[Start]

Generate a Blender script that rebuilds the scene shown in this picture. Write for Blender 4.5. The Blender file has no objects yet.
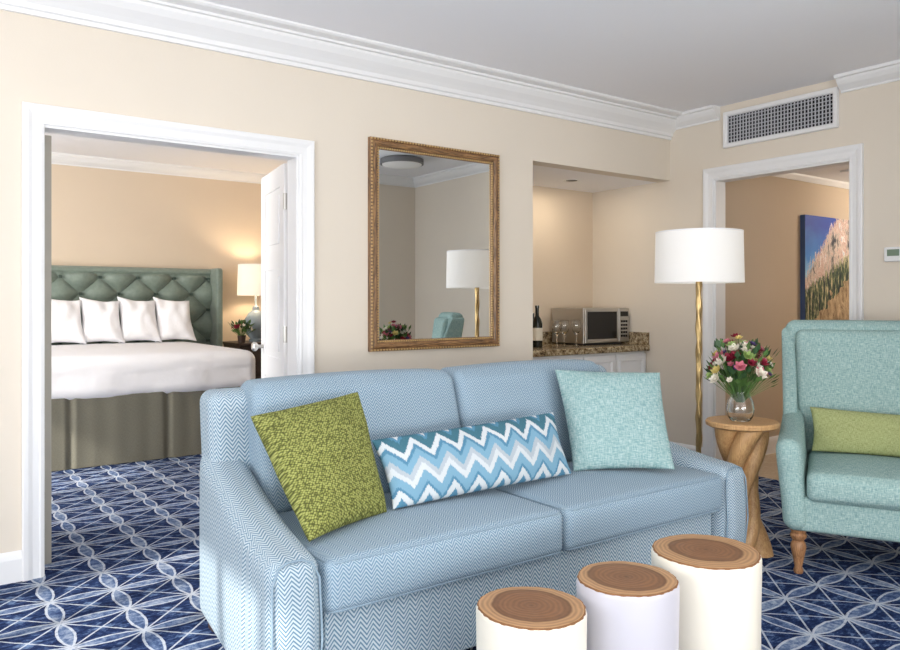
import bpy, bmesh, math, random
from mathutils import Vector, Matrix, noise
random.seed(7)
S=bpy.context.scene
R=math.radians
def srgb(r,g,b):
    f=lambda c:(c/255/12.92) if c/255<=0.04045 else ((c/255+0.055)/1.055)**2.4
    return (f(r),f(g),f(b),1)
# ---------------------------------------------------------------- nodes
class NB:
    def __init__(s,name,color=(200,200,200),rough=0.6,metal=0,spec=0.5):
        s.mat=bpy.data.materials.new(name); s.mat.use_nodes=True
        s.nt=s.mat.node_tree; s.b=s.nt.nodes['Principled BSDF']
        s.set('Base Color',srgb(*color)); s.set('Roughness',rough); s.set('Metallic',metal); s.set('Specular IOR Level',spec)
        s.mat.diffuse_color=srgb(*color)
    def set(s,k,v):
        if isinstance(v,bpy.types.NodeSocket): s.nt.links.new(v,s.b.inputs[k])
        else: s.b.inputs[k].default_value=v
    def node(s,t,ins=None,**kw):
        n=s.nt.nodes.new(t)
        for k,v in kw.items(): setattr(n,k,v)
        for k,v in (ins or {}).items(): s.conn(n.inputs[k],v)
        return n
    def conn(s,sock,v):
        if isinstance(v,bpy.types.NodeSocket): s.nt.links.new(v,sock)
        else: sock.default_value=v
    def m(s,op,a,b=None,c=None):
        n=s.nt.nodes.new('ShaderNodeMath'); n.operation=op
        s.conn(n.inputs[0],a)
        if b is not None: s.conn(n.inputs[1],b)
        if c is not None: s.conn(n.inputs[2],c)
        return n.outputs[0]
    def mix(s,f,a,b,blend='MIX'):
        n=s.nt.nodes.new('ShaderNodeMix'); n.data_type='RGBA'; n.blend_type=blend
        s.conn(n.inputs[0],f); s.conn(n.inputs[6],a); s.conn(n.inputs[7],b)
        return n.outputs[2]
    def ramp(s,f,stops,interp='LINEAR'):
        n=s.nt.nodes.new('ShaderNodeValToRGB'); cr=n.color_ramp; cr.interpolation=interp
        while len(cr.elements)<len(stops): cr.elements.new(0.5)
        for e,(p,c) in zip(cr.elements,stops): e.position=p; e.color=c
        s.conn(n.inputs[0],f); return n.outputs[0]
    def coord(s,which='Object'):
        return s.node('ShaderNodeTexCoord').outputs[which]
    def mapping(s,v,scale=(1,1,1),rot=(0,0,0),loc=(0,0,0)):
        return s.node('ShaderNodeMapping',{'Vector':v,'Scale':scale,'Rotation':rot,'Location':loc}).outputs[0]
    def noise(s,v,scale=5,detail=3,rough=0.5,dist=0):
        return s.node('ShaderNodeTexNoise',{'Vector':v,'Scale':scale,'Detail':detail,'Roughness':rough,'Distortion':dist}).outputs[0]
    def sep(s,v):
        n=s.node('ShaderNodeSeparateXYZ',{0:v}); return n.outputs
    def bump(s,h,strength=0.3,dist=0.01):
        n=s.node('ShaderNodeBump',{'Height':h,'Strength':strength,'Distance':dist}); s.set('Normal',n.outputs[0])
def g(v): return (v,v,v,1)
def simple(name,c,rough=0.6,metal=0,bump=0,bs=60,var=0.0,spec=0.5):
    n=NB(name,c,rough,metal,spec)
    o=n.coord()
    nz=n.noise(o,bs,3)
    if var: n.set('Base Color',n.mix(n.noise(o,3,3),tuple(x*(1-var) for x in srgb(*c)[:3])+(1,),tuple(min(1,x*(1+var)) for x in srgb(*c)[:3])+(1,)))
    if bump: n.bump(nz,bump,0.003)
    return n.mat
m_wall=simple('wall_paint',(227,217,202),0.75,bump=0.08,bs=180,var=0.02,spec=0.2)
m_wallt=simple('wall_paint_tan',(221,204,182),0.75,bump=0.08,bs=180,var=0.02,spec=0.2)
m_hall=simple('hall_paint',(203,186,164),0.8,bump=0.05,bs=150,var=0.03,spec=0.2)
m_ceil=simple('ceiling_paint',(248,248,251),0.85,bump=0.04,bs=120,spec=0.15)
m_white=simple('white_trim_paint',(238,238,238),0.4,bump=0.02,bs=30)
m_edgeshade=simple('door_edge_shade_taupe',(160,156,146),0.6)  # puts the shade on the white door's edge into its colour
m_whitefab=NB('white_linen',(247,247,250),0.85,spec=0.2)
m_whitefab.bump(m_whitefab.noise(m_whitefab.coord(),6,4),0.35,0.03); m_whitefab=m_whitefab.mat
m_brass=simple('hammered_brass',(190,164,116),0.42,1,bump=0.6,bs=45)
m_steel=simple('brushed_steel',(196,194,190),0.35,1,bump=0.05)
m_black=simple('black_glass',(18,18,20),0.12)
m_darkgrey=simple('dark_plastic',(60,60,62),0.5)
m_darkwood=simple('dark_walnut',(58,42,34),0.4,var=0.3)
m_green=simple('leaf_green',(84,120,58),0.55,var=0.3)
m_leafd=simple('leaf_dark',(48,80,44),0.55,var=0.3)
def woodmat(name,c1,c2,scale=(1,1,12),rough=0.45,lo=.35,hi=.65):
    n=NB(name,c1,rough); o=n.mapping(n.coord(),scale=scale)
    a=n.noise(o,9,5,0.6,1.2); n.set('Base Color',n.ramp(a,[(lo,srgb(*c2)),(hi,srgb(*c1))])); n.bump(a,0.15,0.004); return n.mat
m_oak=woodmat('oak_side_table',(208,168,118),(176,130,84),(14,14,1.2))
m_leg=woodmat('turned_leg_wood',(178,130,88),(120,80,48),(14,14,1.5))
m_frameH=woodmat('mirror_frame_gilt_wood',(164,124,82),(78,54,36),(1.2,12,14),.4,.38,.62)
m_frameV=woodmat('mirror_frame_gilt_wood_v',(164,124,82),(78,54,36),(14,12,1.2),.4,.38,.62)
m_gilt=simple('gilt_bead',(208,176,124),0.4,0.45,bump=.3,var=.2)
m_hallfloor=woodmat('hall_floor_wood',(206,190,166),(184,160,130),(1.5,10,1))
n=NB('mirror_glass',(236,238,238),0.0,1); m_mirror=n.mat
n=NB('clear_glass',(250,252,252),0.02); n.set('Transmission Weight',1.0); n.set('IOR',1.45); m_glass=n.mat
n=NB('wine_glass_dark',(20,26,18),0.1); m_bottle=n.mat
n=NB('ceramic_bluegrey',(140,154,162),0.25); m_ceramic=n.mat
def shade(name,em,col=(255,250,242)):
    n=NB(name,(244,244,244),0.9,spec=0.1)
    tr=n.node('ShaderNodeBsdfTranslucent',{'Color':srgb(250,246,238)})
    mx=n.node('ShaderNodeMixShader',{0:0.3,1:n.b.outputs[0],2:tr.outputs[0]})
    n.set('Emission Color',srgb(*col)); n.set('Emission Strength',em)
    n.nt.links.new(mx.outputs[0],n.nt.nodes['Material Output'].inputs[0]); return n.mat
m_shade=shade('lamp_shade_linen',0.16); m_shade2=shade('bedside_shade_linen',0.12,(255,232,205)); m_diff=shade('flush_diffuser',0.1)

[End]

▸ **Challenge**: All of the lines above should be printed exactly, minus the pictures.

▸ **Answer to the exercise**:
Generate a Blender script that rebuilds the scene shown in this picture. Write for Blender 4.5. The Blender file has no objects yet.
import bpy, bmesh, math, random
from mathutils import Vector, Matrix, noise
random.seed(7)
S=bpy.context.scene
R=math.radians
def srgb(r,g,b):
    f=lambda c:(c/255/12.92) if c/255<=0.04045 else ((c/255+0.055)/1.055)**2.4
    return (f(r),f(g),f(b),1)
# ---------------------------------------------------------------- nodes
class NB:
    def __init__(s,name,color=(200,200,200),rough=0.6,metal=0,spec=0.5):
        s.mat=bpy.data.materials.new(name); s.mat.use_nodes=True
        s.nt=s.mat.node_tree; s.b=s.nt.nodes['Principled BSDF']
        s.set('Base Color',srgb(*color)); s.set('Roughness',rough); s.set('Metallic',metal); s.set('Specular IOR Level',spec)
        s.mat.diffuse_color=srgb(*color)
    def set(s,k,v):
        if isinstance(v,bpy.types.NodeSocket): s.nt.links.new(v,s.b.inputs[k])
        else: s.b.inputs[k].default_value=v
    def node(s,t,ins=None,**kw):
        n=s.nt.nodes.new(t)
        for k,v in kw.items(): setattr(n,k,v)
        for k,v in (ins or {}).items(): s.conn(n.inputs[k],v)
        return n
    def conn(s,sock,v):
        if isinstance(v,bpy.types.NodeSocket): s.nt.links.new(v,sock)
        else: sock.default_value=v
    def m(s,op,a,b=None,c=None):
        n=s.nt.nodes.new('ShaderNodeMath'); n.operation=op
        s.conn(n.inputs[0],a)
        if b is not None: s.conn(n.inputs[1],b)
        if c is not None: s.conn(n.inputs[2],c)
        return n.outputs[0]
    def mix(s,f,a,b,blend='MIX'):
        n=s.nt.nodes.new('ShaderNodeMix'); n.data_type='RGBA'; n.blend_type=blend
        s.conn(n.inputs[0],f); s.conn(n.inputs[6],a); s.conn(n.inputs[7],b)
        return n.outputs[2]
    def ramp(s,f,stops,interp='LINEAR'):
        n=s.nt.nodes.new('ShaderNodeValToRGB'); cr=n.color_ramp; cr.interpolation=interp
        while len(cr.elements)<len(stops): cr.elements.new(0.5)
        for e,(p,c) in zip(cr.elements,stops): e.position=p; e.color=c
        s.conn(n.inputs[0],f); return n.outputs[0]
    def coord(s,which='Object'):
        return s.node('ShaderNodeTexCoord').outputs[which]
    def mapping(s,v,scale=(1,1,1),rot=(0,0,0),loc=(0,0,0)):
        return s.node('ShaderNodeMapping',{'Vector':v,'Scale':scale,'Rotation':rot,'Location':loc}).outputs[0]
    def noise(s,v,scale=5,detail=3,rough=0.5,dist=0):
        return s.node('ShaderNodeTexNoise',{'Vector':v,'Scale':scale,'Detail':detail,'Roughness':rough,'Distortion':dist}).outputs[0]
    def sep(s,v):
        n=s.node('ShaderNodeSeparateXYZ',{0:v}); return n.outputs
    def bump(s,h,strength=0.3,dist=0.01):
        n=s.node('ShaderNodeBump',{'Height':h,'Strength':strength,'Distance':dist}); s.set('Normal',n.outputs[0])
def g(v): return (v,v,v,1)
def simple(name,c,rough=0.6,metal=0,bump=0,bs=60,var=0.0,spec=0.5):
    n=NB(name,c,rough,metal,spec)
    o=n.coord()
    nz=n.noise(o,bs,3)
    if var: n.set('Base Color',n.mix(n.noise(o,3,3),tuple(x*(1-var) for x in srgb(*c)[:3])+(1,),tuple(min(1,x*(1+var)) for x in srgb(*c)[:3])+(1,)))
    if bump: n.bump(nz,bump,0.003)
    return n.mat
m_wall=simple('wall_paint',(227,217,202),0.75,bump=0.08,bs=180,var=0.02,spec=0.2)
m_wallt=simple('wall_paint_tan',(221,204,182),0.75,bump=0.08,bs=180,var=0.02,spec=0.2)
m_hall=simple('hall_paint',(203,186,164),0.8,bump=0.05,bs=150,var=0.03,spec=0.2)
m_ceil=simple('ceiling_paint',(248,248,251),0.85,bump=0.04,bs=120,spec=0.15)
m_white=simple('white_trim_paint',(238,238,238),0.4,bump=0.02,bs=30)
m_edgeshade=simple('door_edge_shade_taupe',(160,156,146),0.6)  # puts the shade on the white door's edge into its colour
m_whitefab=NB('white_linen',(247,247,250),0.85,spec=0.2)
m_whitefab.bump(m_whitefab.noise(m_whitefab.coord(),6,4),0.35,0.03); m_whitefab=m_whitefab.mat
m_brass=simple('hammered_brass',(190,164,116),0.42,1,bump=0.6,bs=45)
m_steel=simple('brushed_steel',(196,194,190),0.35,1,bump=0.05)
m_black=simple('black_glass',(18,18,20),0.12)
m_darkgrey=simple('dark_plastic',(60,60,62),0.5)
m_darkwood=simple('dark_walnut',(58,42,34),0.4,var=0.3)
m_green=simple('leaf_green',(84,120,58),0.55,var=0.3)
m_leafd=simple('leaf_dark',(48,80,44),0.55,var=0.3)
def woodmat(name,c1,c2,scale=(1,1,12),rough=0.45,lo=.35,hi=.65):
    n=NB(name,c1,rough); o=n.mapping(n.coord(),scale=scale)
    a=n.noise(o,9,5,0.6,1.2); n.set('Base Color',n.ramp(a,[(lo,srgb(*c2)),(hi,srgb(*c1))])); n.bump(a,0.15,0.004); return n.mat
m_oak=woodmat('oak_side_table',(208,168,118),(176,130,84),(14,14,1.2))
m_leg=woodmat('turned_leg_wood',(178,130,88),(120,80,48),(14,14,1.5))
m_frameH=woodmat('mirror_frame_gilt_wood',(164,124,82),(78,54,36),(1.2,12,14),.4,.38,.62)
m_frameV=woodmat('mirror_frame_gilt_wood_v',(164,124,82),(78,54,36),(14,12,1.2),.4,.38,.62)
m_gilt=simple('gilt_bead',(208,176,124),0.4,0.45,bump=.3,var=.2)
m_hallfloor=woodmat('hall_floor_wood',(206,190,166),(184,160,130),(1.5,10,1))
n=NB('mirror_glass',(236,238,238),0.0,1); m_mirror=n.mat
n=NB('clear_glass',(250,252,252),0.02); n.set('Transmission Weight',1.0); n.set('IOR',1.45); m_glass=n.mat
n=NB('wine_glass_dark',(20,26,18),0.1); m_bottle=n.mat
n=NB('ceramic_bluegrey',(140,154,162),0.25); m_ceramic=n.mat
def shade(name,em,col=(255,250,242)):
    n=NB(name,(244,244,244),0.9,spec=0.1)
    tr=n.node('ShaderNodeBsdfTranslucent',{'Color':srgb(250,246,238)})
    mx=n.node('ShaderNodeMixShader',{0:0.3,1:n.b.outputs[0],2:tr.outputs[0]})
    n.set('Emission Color',srgb(*col)); n.set('Emission Strength',em)
    n.nt.links.new(mx.outputs[0],n.nt.nodes['Material Output'].inputs[0]); return n.mat
m_shade=shade('lamp_shade_linen',0.16); m_shade2=shade('bedside_shade_linen',0.12,(255,232,205)); m_diff=shade('flush_diffuser',0.1)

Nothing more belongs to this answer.